All of that turned me into a wildcat fanatic but I never owned one of
those guns myself. Around 20 years ago a friend found a (new) gun in
California that I had been searching for all over the country: a Browning
1885 (the same gun as a Winchester Hi-Wall) in .223. I was flush then and
I went for it, and got a Unertl 12X Varminter scope for it. At that time
in NJ you could hunt chucks with a centerfire rifle, but only on private
property. A friend of mine owned a farm in the western part of the state
and I had a lot of fun with it and killed some groundhogs while I was at
it. My plan was to eventually re-chamber it for .22/250. I used that gun
in Arizona, for javelina, and it was just about perfect in my mind. I put
a bullet through the heart of one with it at a pretty good range, which
overcame my "Eastern tenderfoot" status with the Arizona old-timers I was
hunting with. g

Ah, those days are gone. My friend sold his farm, one of my legs partly
gave out and my days of climbing mesas in AZ were over, and the gun
languished here for ten years. So I sold it; it was a pretty prized
number and I got several times what I paid for it. Too bad. Deep down, I
still love those hot .22s, especially the wilder wildcats.

--
Ed Huntress


The wind sure plays havoc with those little projectiles. I do shoot .223s
now a days but don't even try for sub-minute. My Mini-14s aren't built
for that.


That's one of the challenges with high-velocity .22 centerfires. Some of
them are capable of amazing accuracy out to around 300 yards or even more,
but even a slight breeze can really move those bullets around. I've never
shot the .17s or .20s but they're even trickier. And the smaller bullets
have dog-leg type trajectories, which makes it doubly challenging to shoot
them at the longer ranges.

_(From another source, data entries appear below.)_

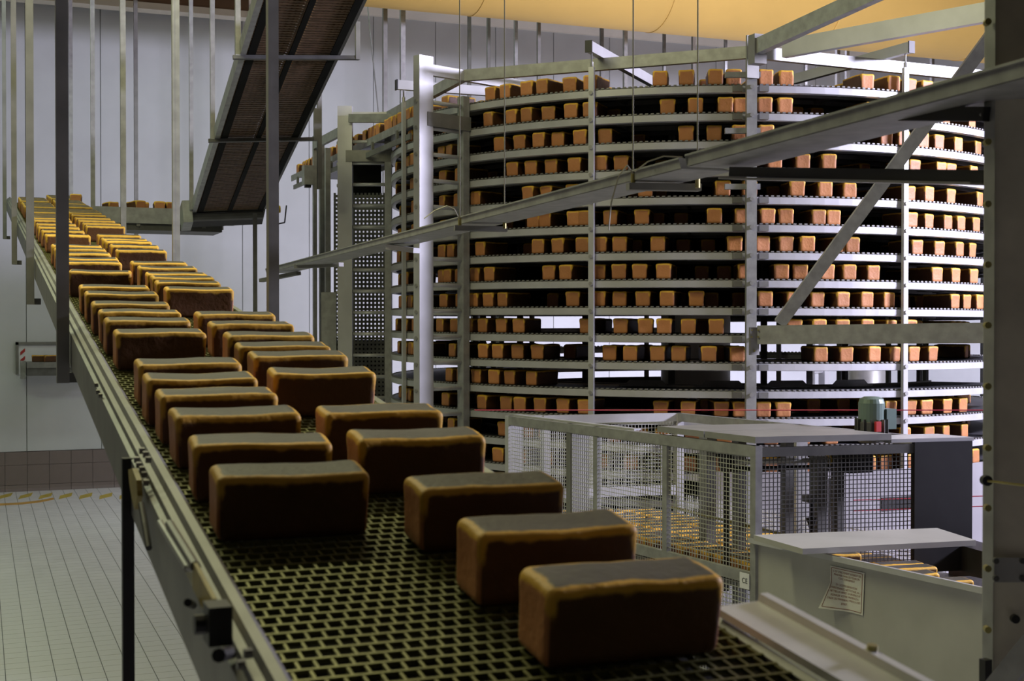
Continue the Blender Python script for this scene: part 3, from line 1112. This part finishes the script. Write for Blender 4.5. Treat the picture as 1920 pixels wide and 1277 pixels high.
# ------------------------------------------------------------------ exit conveyor on the left of the spiral top
ez = tz_(0, -80)
ex = SC.x - SR
exc = thing('exit_conveyor', 'straight belt leaving the top of the spiral towards the far wall', 'conveyor', (ex + .3, SC.y + 2, ez - .1))
MB().bx(ex - .012, ex + .0, SC.y - .6, SC.y + 4.6, ez - .075, ez - .005).build('side_rail', 'galv', exc)
MB().bx(ex + .0, ex + .70, SC.y + .1, SC.y + 4.6, ez - .03, ez - .01).build('belt', 'ringbelt', exc)
MB().bx(ex + .70, ex + .712, SC.y + .1, SC.y + 4.6, ez - .075, ez + .01).build('side_rail', 'dull', exc)
MB().bx(ex - .03, ex - .012, SC.y - .2, SC.y + 4.4, ez - .19, ez - .14).build('lower_rail', 'dull', exc)
for i in range(6):
    yy = SC.y + .2 + i * .8
    MB().bx(ex - .028, ex - .005, yy, yy + .04, ez - .15, ez - .06).build('rail_spacer', 'dull', exc)
yy, i = SC.y - .2, 0
while yy < SC.y + 4.4:
    add_loaf(Vector((ex + .15, yy, ez - .008)), rs.gauss(0, .06), 55, 'reddish brown loaf, %s from the spiral on the straight exit belt' % ordinal(i + 1), 'loaves on the exit belt')
    i += 1
    yy += rs.choice((.13, .14, .2, .3))

# belt tower between the exit belt and the left frame post
bt = thing('belt_tower', 'narrow upright frame with hanging perforated belt loops left of the spiral', 'frame', P(640, 900, 13.2))


def post_px(b, xp, y0, y1, Z, w_, d_):
    t, q = P(xp, y0, Z), P(xp, y1, Z)
    return b.bx(t.x - w_ / 2, t.x + w_ / 2, t.y - d_ / 2, t.y + d_ / 2, q.z, t.z)


for xp, y0, Z, w_ in ((590, 255, 14.0, .035), (603, 268, 14.2, .05), (614, 278, 13.6, .05)):
    b = MB()
    t = P(xp, y0, Z)
    b.bx(t.x - w_ / 2, t.x + w_ / 2, t.y - .03, t.y + .03, 0, t.z)
    b.build('upright', 'galv', bt)
MB().bar(P(590, 272, 14.0), P(652, 240, 12.9), 0.04, 0.09).build('top_beam', 'galv', bt)
MB().bar(P(655, 222, 12.8), P(745, 222, 12.6), 0.04, 0.08).build('top_beam', 'galv', bt)
MB().box(P(577, 329, 14.0), (0.10, 0.12, 0.20)).build('switch_box', 'galv', bt)
MB().bx(P(577, 350, 14).x - .03, P(577, 350, 14).x + .03, P(577, 350, 14).y - .03, P(577, 350, 14).y + .03, P(577, 352, 14).z, P(577, 338, 14).z).build('cable_gland', 'black', bt)
pb = MB()
c0, c1 = P(628, 560, 13.4), P(724, 370, 13.4)
zz0, zz1 = 0.6, P(700, 362, 13.4).z
ux = (P(724, 500, 13.4) - P(628, 500, 13.4))
wd = ux.length
ux.normalize()
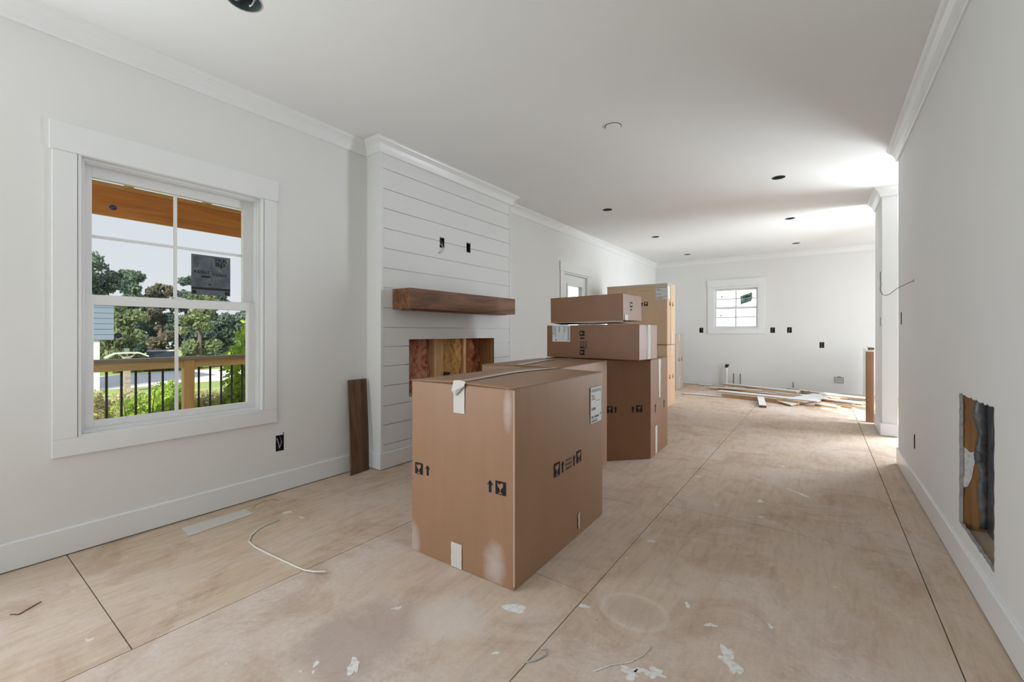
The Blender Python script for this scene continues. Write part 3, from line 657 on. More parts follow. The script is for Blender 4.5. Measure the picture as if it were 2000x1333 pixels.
def window_far():
    x0, x1, z0, z1 = W2
    r = empty('window_2', ((x0+x1)/2, YF, z0)); r['kind'] = 'structure'; f_ = YF-.018
    winpart(r, 'casing', 'trim', (-2.010, f_, 1.115, x0, YF, 2.125)); winpart(r, 'casing', 'trim', (x1, f_, 1.115, -.930, YF, 2.125)); winpart(r, 'casing', 'trim', (x0, f_, 1.115, x1, YF, z0))
    winpart(r, 'head_casing', 'trim', (-2.020, f_-.004, 2.126, -.920, YF, 2.275))
    winpart(r, 'casing', 'trim', (x0, f_, z1, x1, YF, 2.125))
    for bx in ((x0, f_+.004, z0, x0+.03, YF+.14, z1), (x1-.03, f_+.004, z0, x1, YF+.14, z1), (x0+.03, f_+.004, z0, x1-.03, YF+.14, z0+.03), (x0+.03, f_+.004, z1-.03, x1-.03, YF+.14, z1)): winpart(r, 'jamb', 'vinyl', bx)
    zm = (z0+z1)/2+.01; xm = (x0+x1)/2
    for nm, yy, za, zb in (('upper_sash', YF+.09, zm-.02, z1-.03), ('lower_sash', YF+.05, z0+.03, zm+.02)):
        a, c = x0+.03, x1-.03
        for bx in ((a, yy, za, a+.035, yy+.03, zb), (c-.035, yy, za, c, yy+.03, zb), (a+.035, yy, za, c-.035, yy+.03, za+.035), (a+.035, yy, zb-.035, c-.035, yy+.03, zb)): winpart(r, nm, 'vinyl', bx)
        winpart(r, 'pane', 'glass', (a+.035, yy+.013, za+.035, c-.035, yy+.017, zb-.035), 0)
        M.setdefault('muntg', mat('grey_muntin', (.35, .36, .38), .4))
        winpart(r, 'muntin', 'muntg', (xm-.008, yy+.008, za+.035, xm+.008, yy+.0125, zb-.035), 0); winpart(r, 'muntin', 'muntg', (a+.035, yy+.008, (za+zb)/2-.007, c-.035, yy+.0125, (za+zb)/2+.007), 0)
    winpart(r, 'sash_lock', 'vinyl', (xm-.03, YF+.04, zm+.02, xm+.03, YF+.07, zm+.035))
    M['teal'] = mat('teal_sticker', (.10, .22, .20), .4); n = N(M['teal']); n.color(n.ramp(n.noise(n.coord('World'), 16, 5), [(.4, (.05, .16, .14)), (.55, (.14, .27, .25)), (.66, (.45, .5, .35))]))
    y = YF+.0895
    pts = [(-1.385, 1.905), (-1.36, 1.92), (-1.17, 1.985), (-1.165, 1.86), (-1.19, 1.80), (-1.36, 1.745), (-1.375, 1.72), (-1.38, 1.76)]
    b = MB(); b.prism([(p[0], YF+.1010, p[1]) for p in pts], (0, -1, 0), .001); s = world_part(b, 'sticker', 'teal', r); tag(s, 'torn green manufacturer sticker on the upper glass')
    b = MB(); b.prism([(-1.35, YF+.0999, 1.88), (-1.35, YF+.0999, 1.865), (-1.2, YF+.0999, 1.90), (-1.2, YF+.0999, 1.93)], (0, -1, 0), .0004); q = b.build('printed_text', 'ink', s)
    for (x, z) in ((-1.745, 1.915), (-1.755, 1.505)):
        b = MB(); yy = YF+.1010 if z > 1.7 else YF+.0610; b.prism([(x+math.cos(a*math.pi/8)*.014, yy, z+math.sin(a*math.pi/8)*.014) for a in range(16)], (0, -1, 0), .001); world_part(b, 'round_sticker', 'navy', r)
window_far()

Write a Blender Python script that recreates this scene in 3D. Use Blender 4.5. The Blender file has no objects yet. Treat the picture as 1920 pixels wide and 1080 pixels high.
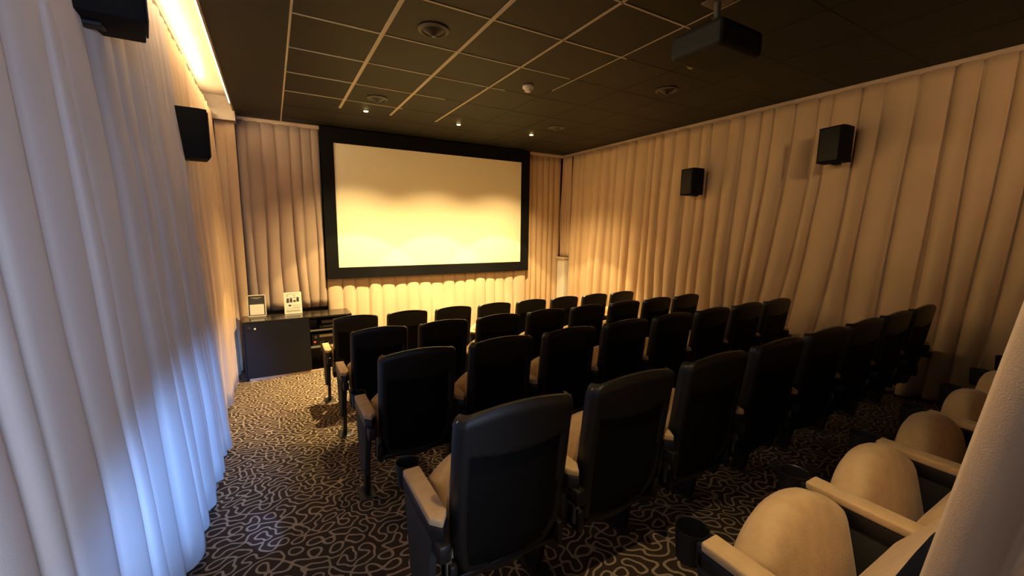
import bpy, bmesh, math, random
from mathutils import Vector, Matrix, noise
random.seed(7)
C = bpy.context.scene.collection
S = bpy.context.scene
PI = math.pi

# ------------------------------------------------------------------ camera
ZC = 1.96                                   # eye height over the front floor
def cam_axes(yaw, pitch, roll):
    cy, sy, cp, sp = math.cos(yaw), math.sin(yaw), math.cos(pitch), math.sin(pitch)
    f = Vector((sy*cp, cy*cp, -sp)); r = Vector((cy, -sy, 0)); u = r.cross(f)
    cr, sr = math.cos(roll), math.sin(roll)
    return cr*r + sr*u, -sr*r + cr*u, f
r_, u_, f_ = cam_axes(0.52402, 0.14037, 0.01129)
cam = bpy.data.cameras.new('camera'); camo = bpy.data.objects.new('camera', cam); C.objects.link(camo)
cam.sensor_width = 36; cam.lens = 776.42/1920*36; cam.clip_start = 0.02; cam.clip_end = 50
M = Matrix((r_, u_, -f_)).transposed().to_4x4(); M.translation = (0, 0, ZC); camo.matrix_world = M
S.camera = camo

# ------------------------------------------------------------------ colour management and world
S.view_settings.view_transform = 'Standard'; S.view_settings.look = 'None'
S.view_settings.gamma = 1; S.view_settings.use_curve_mapping = False
S.view_settings.exposure = 0.0
w = bpy.data.worlds.new('World'); S.world = w; w.use_nodes = True
w.node_tree.nodes['Background'].inputs[0].default_value = (0.6, 0.7, 1, 1)
w.node_tree.nodes['Background'].inputs[1].default_value = 0.0

# ------------------------------------------------------------------ lights
CEIL = ZC + 1.4256
DOWN = [(1.094, 5.52), (2.312, 5.51), (3.485, 5.50)]
def spot(name, loc, aim, power, col, half, blend=.1, rad=.02):
    l = bpy.data.lights.new(name, 'SPOT'); l.energy = power; l.color = col; l.spot_size = 2*math.radians(half)
    l.spot_blend = blend; l.shadow_soft_size = rad
    o = bpy.data.objects.new(name, l); C.objects.link(o); o.location = loc
    o.rotation_euler = (Vector(aim) - Vector(loc)).to_track_quat('-Z', 'Y').to_euler(); return o
def area(name, loc, aim, sx, sy, power, col, spread=180):
    l = bpy.data.lights.new(name, 'AREA'); l.shape = 'RECTANGLE'; l.size = sx; l.size_y = sy; l.energy = power; l.color = col
    l.spread = math.radians(spread)
    o = bpy.data.objects.new(name, l); C.objects.link(o); o.location = loc
    o.rotation_euler = (Vector(aim) - Vector(loc)).to_track_quat('-Z', 'Y').to_euler(); return o
for i, (x, y) in enumerate(DOWN):
    spot('downlight_beam', (x, y, CEIL-.018), (x, y+.08, 0), 850, (1, .70, .31), 56, 1)
    spot('downlight_beam', (x, y, CEIL-.018), (x, y, 0), 480, (1, .68, .27), 37.5, .12)
# rear ceiling downlight behind the camera, then a spot over the rear row
spot('rear_ceiling_spot', (3.0, -.9, CEIL-.012), (5, 1.7, 2.75), 125, (1, .62, .30), 33, 1, .05)
spot('rear_ceiling_spot', (.75, .45, CEIL-.012), (1.0, .5, 0), 110, (1, .70, .36), 31, 1, .04)  # added spot, brightens the rear-row cushions and the near drape
# daylight coming in through the entrance doorway behind the camera, with two added blue spots
area('doorway_daylight', (.5, -1.3, 1.75), (-.6, .9, 1.8), .5, 1.9, 16, (.55, .68, 1), 68)
spot('blue_patch_spot', (.38, -1.2, 1.75), (-.47, 3.45, .58), 2000, (.16, .38, 1), 8.6, 1, .05)  # added spot for the blue patch low on the left drape
spot('blue_streak_spot', (.62, -1.2, 2.3), (-.12, 2.32, .39), 900, (.30, .45, 1), 1.3, .6, .01)  # added spot for the blue streak on the aisle floor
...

All of that is much of what makes it interesting.

If it was just a matter of making the gun shoot straight and having a good
sandbag, shooting 'chucks would be much less interesting. It's a multi-facet
game.

FWIW, which is about nothing g, there's no gun I can think of that
interests me less than a semiauto .22 centerfire with mediocre accuracy.
It's the worst of all worlds unless you have a very specific use for it, and
those uses interest me even less than the guns.